Thursday, July 31, 2014


On a good run, it's easy to believe we (humans) evolved to run. I've been running more this summer than most. On Sunday I ran about 20 km (12 miles), the longest I've run for years. It wasn't a race or an event, just stretching myself. It felt good. I was a little tired afterward, but otherwise suffered no ill effects.

I've never considered myself a hard core runner, but I've run off and on, more or less, pretty much as long as I can remember. Never competitively. Mostly by myself. Sometimes to train for one of our climbing expeditions. Often just to stay fit and feel good. These days I don't worry too much about distance or speed. I've got no one to compete with. I don't carry any gadgets - no phone, no ipod, no gps, not even a watch. So I don't have much idea how fast I've gone. I usually have a rough idea of distance from knowledge of the routes I run.

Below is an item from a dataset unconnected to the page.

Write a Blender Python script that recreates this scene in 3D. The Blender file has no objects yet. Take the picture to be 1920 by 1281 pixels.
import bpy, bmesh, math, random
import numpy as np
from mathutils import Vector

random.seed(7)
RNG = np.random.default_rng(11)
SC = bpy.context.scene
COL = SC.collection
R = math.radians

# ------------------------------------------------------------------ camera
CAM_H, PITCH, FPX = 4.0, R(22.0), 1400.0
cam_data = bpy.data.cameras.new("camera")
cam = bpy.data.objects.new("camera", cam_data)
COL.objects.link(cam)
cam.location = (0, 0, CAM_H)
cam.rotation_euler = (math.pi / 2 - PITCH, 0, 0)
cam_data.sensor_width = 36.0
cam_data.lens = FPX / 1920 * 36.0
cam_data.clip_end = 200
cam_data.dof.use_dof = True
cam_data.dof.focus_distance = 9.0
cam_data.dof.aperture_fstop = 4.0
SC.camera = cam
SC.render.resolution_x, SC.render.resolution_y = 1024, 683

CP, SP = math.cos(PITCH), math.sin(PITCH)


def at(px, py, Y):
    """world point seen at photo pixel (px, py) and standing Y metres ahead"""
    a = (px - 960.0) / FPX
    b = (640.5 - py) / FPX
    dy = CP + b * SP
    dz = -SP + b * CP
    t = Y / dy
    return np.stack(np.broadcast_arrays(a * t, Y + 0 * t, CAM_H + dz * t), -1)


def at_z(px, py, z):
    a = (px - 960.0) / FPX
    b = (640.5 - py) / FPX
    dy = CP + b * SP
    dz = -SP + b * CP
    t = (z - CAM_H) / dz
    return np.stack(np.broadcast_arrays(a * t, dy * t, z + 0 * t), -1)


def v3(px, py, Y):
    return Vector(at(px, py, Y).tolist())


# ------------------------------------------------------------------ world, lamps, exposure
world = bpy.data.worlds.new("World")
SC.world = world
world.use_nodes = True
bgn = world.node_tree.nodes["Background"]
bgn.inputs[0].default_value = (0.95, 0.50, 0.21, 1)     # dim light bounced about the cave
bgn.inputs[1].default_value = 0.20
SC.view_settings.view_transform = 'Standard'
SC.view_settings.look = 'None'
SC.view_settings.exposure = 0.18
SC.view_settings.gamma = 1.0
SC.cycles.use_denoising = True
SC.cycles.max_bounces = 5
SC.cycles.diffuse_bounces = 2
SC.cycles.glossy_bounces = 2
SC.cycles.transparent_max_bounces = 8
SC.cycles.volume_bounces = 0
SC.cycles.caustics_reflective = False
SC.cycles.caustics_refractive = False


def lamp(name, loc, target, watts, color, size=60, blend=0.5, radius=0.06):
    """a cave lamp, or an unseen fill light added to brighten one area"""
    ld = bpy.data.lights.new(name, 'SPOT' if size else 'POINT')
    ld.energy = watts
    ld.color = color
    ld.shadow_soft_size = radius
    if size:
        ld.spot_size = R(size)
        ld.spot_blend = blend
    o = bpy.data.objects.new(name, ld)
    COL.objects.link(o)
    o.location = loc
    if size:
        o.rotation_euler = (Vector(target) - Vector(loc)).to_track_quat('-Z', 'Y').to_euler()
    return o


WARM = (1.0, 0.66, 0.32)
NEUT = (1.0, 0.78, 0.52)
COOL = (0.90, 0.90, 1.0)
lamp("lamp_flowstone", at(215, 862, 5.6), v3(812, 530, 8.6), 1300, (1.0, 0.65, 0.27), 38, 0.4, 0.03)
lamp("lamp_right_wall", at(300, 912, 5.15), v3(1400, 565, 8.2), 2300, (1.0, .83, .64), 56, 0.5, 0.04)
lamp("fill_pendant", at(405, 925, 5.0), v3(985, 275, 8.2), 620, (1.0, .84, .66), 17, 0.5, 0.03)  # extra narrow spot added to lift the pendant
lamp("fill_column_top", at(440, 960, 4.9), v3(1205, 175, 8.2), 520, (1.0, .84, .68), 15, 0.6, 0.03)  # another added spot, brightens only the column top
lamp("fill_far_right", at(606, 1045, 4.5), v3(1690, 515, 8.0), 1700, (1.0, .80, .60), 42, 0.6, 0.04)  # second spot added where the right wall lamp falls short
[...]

When I was younger I had a rather cavalier attitude towards my body. It was there to serve me. I didn't worry about my knees or hips or feet. I used to run in my climbing boots. Not lightweight modern hiking boots that are more akin to running shoes, these were classic heavy leather boots with thick stiff vibram soles. My theory was that I was training to climb and when I was climbing I'd be wearing boots, so that's what I should train in. In retrospect, it probably wasn't the best idea :-)

My longest run was in my twenties, an attempt to run a marathon distance (just on my own) that I quit after 30 km. It was the end of a summer where I'd run harder and longer than ever before and I paid the price in knees and hips. I remember hobbling back and forth to work wondering why I was doing this to myself.

After that I continued to run but not so hard or so long. I believed my knees and hips just weren't up to it. When Shelley trained for a marathon I didn't join her, thinking it was too much for my joints. I did do quite a few adventure races but they seldom involved straight running for long distances.

But gradually I've realized that there may be nothing especially wrong with my joints. It may just be that I have to have a little more respect for my body. These days I only run every other day and only ramp up my distance gradually. If things start to hurt I back off. As a result I've found that I can once again run quite long and reasonably hard (for me) without crippling myself.

Not that my body is anything like perfect. Recently when I bought new running shoes the sales person asked if I had any pain in my knees or hips or ankles and I said no, not currently. He seemed somewhat surprised and proceeded to tell me that I walked a little funny, one knee cap appeared to be out of place, my legs weren't straight, and one foot was almost a size bigger than the other. I shrugged. You don't choose the body you're in, you just work with it to do what you can. I figure mine has done pretty well for me, all things considered.

Recommended reading:

Why We Run - Bernd Heinrich

What I Talk About When I Talk About Running - Haruki Murakami (my review)

Running With the Pack - Mark Rowlands

Born to Run - Chris McDougall

1 comment:

  1. Andrew, interesting to read this because I, too, am running this summer. However, I did decide that I wanted to try to do a flat half-marathon in Creston in mid-September. My longest run so far has been 16 km. It isn't killing me (yet), I don't think. I do shorter runs on the other days and I'm running 4 times per week this summer. I get up early because it's been darn hot for all of July! I don't really compete with anyone but myself. This was a challenge I set for myself and I have yet to register for the run because if it is still really hot I won't go. I'm liking the challenge and so far, my body feels better. Keep up the running and thanks for the suggested titles. I've only read Born to Run.